My fuck dude. I can't even imagine. I hope you find her and get the break you fucking deserve.

I'm joining the Marines because there's nothing and nobody for me at "home." I have no other desire at this moment other than this. If it weren't for the Marine Corps, I'd probably be a useless fucking NEET again. I dropped out of college because I just hate school and didn't want to put up with another 4 years of that shit.

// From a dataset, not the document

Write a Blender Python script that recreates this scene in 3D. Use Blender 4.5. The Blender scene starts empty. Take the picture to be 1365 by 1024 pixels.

I feel mate, if she doesnt come around, maybe a war will come up and ill get killed who knows. Doesnt matter to me particularly

So you're going in for 11B?

Not exactly sure how the Canadian system works compared to the American one, ill figure it out once we get to that point

Oh, shit. Didn't know you were Canadian. Well, yeah. I have no clue how it works either, but I hope you figure it out and make it in of that's what you really want. As I said, nothing is more important to me than becoming a United States Marine.